WHAT IS REQUIRED — Count up the lines in the following listing that hold the word "picture", then give only that count.

DATASET EXTRACT —

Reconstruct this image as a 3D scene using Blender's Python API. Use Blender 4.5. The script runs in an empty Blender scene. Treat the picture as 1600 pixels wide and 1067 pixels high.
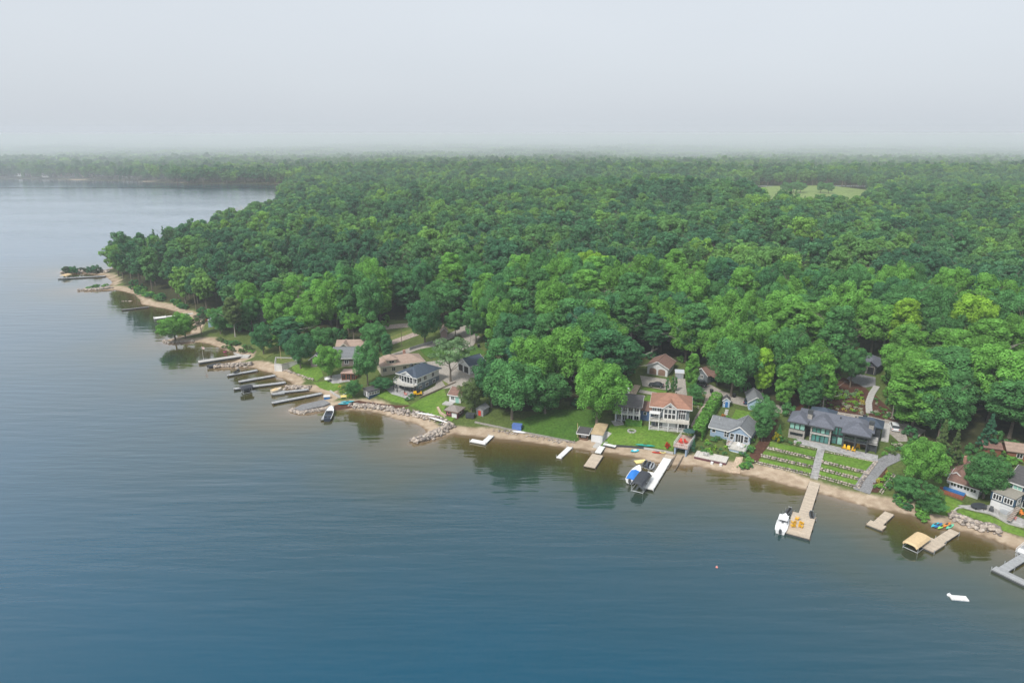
import bpy, bmesh, math, random
import numpy as np
from mathutils import Vector, Matrix
from mathutils.geometry import delaunay_2d_cdt
SC = bpy.context.scene
COL = SC.collection
R = math.radians
# ------------------------------------------------------------------ camera
CAM_H, PITCH, FPX = 80.0, R(17.1), 1066.0
cd = bpy.data.cameras.new('camera'); cam = bpy.data.objects.new('camera', cd); COL.objects.link(cam)
cd.sensor_width = 36.0; cd.lens = 36.0 * FPX / 1600.0; cd.clip_start = 0.5; cd.clip_end = 60000
cam.location = (0, 0, CAM_H); cam.rotation_euler = (math.pi / 2 - PITCH, 0, 0)
SC.camera = cam
# ------------------------------------------------------------------ overcast sky
SUN_EL, SUN_AZ = R(50), R(225)      # azimuth clockwise from +Y: the sun stands behind the camera, to the left
w = bpy.data.worlds.new('World'); SC.world = w; w.use_nodes = True
nt = w.node_tree; nt.nodes.clear()
def N(tree, t, **kw):
    n = tree.nodes.new(t)
    for k, v in kw.items(): setattr(n, k, v)
    return n
out = N(nt, 'ShaderNodeOutputWorld'); bg = N(nt, 'ShaderNodeBackground'); bg.inputs['Strength'].default_value = 0.1
sky = N(nt, 'ShaderNodeTexSky', sky_type='NISHITA'); sky.sun_disc = False
sky.sun_elevation = SUN_EL; sky.sun_rotation = SUN_AZ; sky.dust_density = 3.0; sky.air_density = 1.0
hs = N(nt, 'ShaderNodeHueSaturation'); hs.inputs['Saturation'].default_value = 0.3
tc = N(nt, 'ShaderNodeTexCoord'); mp = N(nt, 'ShaderNodeMapping'); mp.inputs['Scale'].default_value = (1.0, 1.0, 3.0)
cn = N(nt, 'ShaderNodeTexNoise'); cn.inputs['Scale'].default_value = 1.6; cn.inputs['Detail'].default_value = 3.0
cr = N(nt, 'ShaderNodeValToRGB')
cr.color_ramp.elements[0].position = 0.25; cr.color_ramp.elements[0].color = (2.68, 2.90, 3.17, 1)
cr.color_ramp.elements[1].position = 0.75; cr.color_ramp.elements[1].color = (2.88, 3.10, 3.36, 1)
mx = N(nt, 'ShaderNodeMix', data_type='RGBA'); mx.inputs['Factor'].default_value = 0.88   # cloud deck over the clear sky
L = nt.links.new
L(tc.outputs['Generated'], mp.inputs['Vector']); L(mp.outputs['Vector'], cn.inputs['Vector'])
L(cn.outputs['Fac'], cr.inputs['Fac']); L(sky.outputs['Color'], hs.inputs['Color'])
L(hs.outputs['Color'], mx.inputs[6]); L(cr.outputs['Color'], mx.inputs[7])
sz = N(nt, 'ShaderNodeSeparateXYZ'); L(tc.outputs['Generated'], sz.inputs[0])     # an overcast sky is brighter overhead than at the horizon
zm = N(nt, 'ShaderNodeMath', operation='MAXIMUM'); zm.inputs[1].default_value = 0; L(sz.outputs['Z'], zm.inputs[0])
zg = N(nt, 'ShaderNodeMath', operation='MULTIPLY_ADD'); zg.inputs[1].default_value = .15; zg.inputs[2].default_value = 1; L(zm.outputs[0], zg.inputs[0])
vg = N(nt, 'ShaderNodeVectorMath', operation='SCALE'); L(mx.outputs[2], vg.inputs[0]); L(zg.outputs[0], vg.inputs['Scale'])
L(vg.outputs[0], bg.inputs['Color']); L(bg.outputs['Background'], out.inputs['Surface'])
sd_ = bpy.data.lights.new('sun', 'SUN'); sun = bpy.data.objects.new('sun', sd_); COL.objects.link(sun)
sd_.energy = 1.5; sd_.angle = R(10); sd_.color = (1.0, 0.96, 0.9)
sv = Vector((math.sin(SUN_AZ) * math.cos(SUN_EL), math.cos(SUN_AZ) * math.cos(SUN_EL), math.sin(SUN_EL)))
sun.rotation_euler = (-sv).to_track_quat('-Z', 'Y').to_euler(); sun.location = (0, 0, 300)
vs = SC.view_settings
SC.display_settings.display_device = 'sRGB'
vs.view_transform = 'Standard'; vs.look = 'None'; vs.gamma = 1.0; vs.use_curve_mapping = False
vs.exposure = 1.25
cy = SC.cycles
cy.max_bounces = 5; cy.diffuse_bounces = 2; cy.glossy_bounces = 2; cy.transmission_bounces = 2
cy.volume_bounces = 2; cy.transparent_max_bounces = 4; cy.use_denoising = True
cy.caustics_reflective = False; cy.caustics_refractive = False
# ------------------------------------------------------------------ pixel helpers (photo pixels, 1600 x 1067)
CF = np.array([0, math.cos(PITCH), -math.sin(PITCH)]); CU = np.array([0, math.sin(PITCH), math.cos(PITCH)])
def ray(px, py):
    return CF + np.array([1.0, 0, 0]) * (px - 800) / FPX + CU * (533.5 - py) / FPX
def at(px, py, z=0.0):
    d = ray(px, py); t = (z - CAM_H) / d[2]
    return np.array([0, 0, CAM_H]) + d * t
def top_z(p, py):
    """height at which a vertical above ground point p reaches picture row py"""
    k = (533.5 - py) / FPX
    q = np.array([p[0], p[1], -CAM_H])
    a = CU @ q - k * (CF @ q); b = CU[2] - k * CF[2]
    return -a / b
def pxm(p):      # photo pixels per metre at a point
    return FPX / (CF @ (np.array([p[0], p[1], p[2] - CAM_H])))
# ------------------------------------------------------------------ terrain
SH = [(2200,1050),(1800,925),(1680,886),(1600,862),(1585,856),(1550,843),(1525,836),(1494,829),(1462,826),(1450,817),(1425,806),(1400,801),(1366,796),
 (1345,789),(1302,777),(1260,766),(1232,759),(1190,748),(1153,740),(1136,738),(1090,729),(1055,727),(1016,720),(994,714),(960,709),(944,708),
 (925,705),(897,701),(869,697),(850,694),(800,688),(764,685),(733,681),(708,678),(695,682),(672,689),(655,692),(645,692),(648,687),(660,680),(668,674),
 (662,670),(651,663),(640,659),(620,655),(600,648),(580,643),(556,640),(530,640),(518,640),(508,641),(490,646),(468,647),(456,644),(458,638),(470,633),
 (490,628),(503,625),(505,618),(500,613),(482,611),(465,610),(446,609),(444,604),(456,600),(453,596),(444,592),(431,589),(424,583),(418,582),(405,579),
 (391,574),(384,574),(355,576),(336,576),(333,573),(342,569),(362,566),(376,561),(378,556),(365,551),(342,544),(327,538),(309,535),(287,537),(265,538),
 (255,535),(259,531),(276,527),(297,522),(301,512),(299,500),(288,493),(274,487),(257,482),(237,479),(222,476),(217,468),(209,460),(192,455),(174,453),
 (142,455),(124,455),(119,454),(131,452),(170,447),(174,441),(170,436),(162,431),(128,427),(98,428),(95,425),(128,422),(165,422),(182,416),(215,412),
 (262,400),(330,382),(396,356),(428,334),(437,322),(434,317),(446,309),(449,301),(458,294),(470,290),(462,288.5),(440,289),(400,287),(300,288),(250,285),
 (200,283.5),(100,281.5),(0,280),(-300,278)]
SHW = np.array([at(x, y)[:2] for x, y in SH])
LAND = np.vstack([SHW, [[-9000, 1500], [-9000, 14000], [14000, 14000], [14000, -900]]])
rng = np.random.default_rng(7)
def vnoise(x, y, s, seed=0):
    """cheap smooth value noise"""
    r = np.random.default_rng(seed); tb = r.random((64, 64))
    u = np.asarray(x) / s; v = np.asarray(y) / s
    i = np.floor(u).astype(int); j = np.floor(v).astype(int); f = u - i; g = v - j
    f = f * f * (3 - 2 * f); g = g * g * (3 - 2 * g)
    a = tb[i % 64, j % 64]; b = tb[(i + 1) % 64, j % 64]; c = tb[i % 64, (j + 1) % 64]; d = tb[(i + 1) % 64, (j + 1) % 64]
    return (a * (1 - f) + b * f) * (1 - g) + (c * (1 - f) + d * f) * g
def inside(X, Y, poly):
    r = np.zeros(X.shape, bool); n = len(poly)
    for k in range(n):
        x0, y0 = poly[k]; x1, y1 = poly[(k + 1) % n]
        if y0 == y1: continue
        c = ((y0 > Y) != (y1 > Y)) & (X < (x1 - x0) * (Y - y0) / (y1 - y0) + x0)
        r ^= c
    return r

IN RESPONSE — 2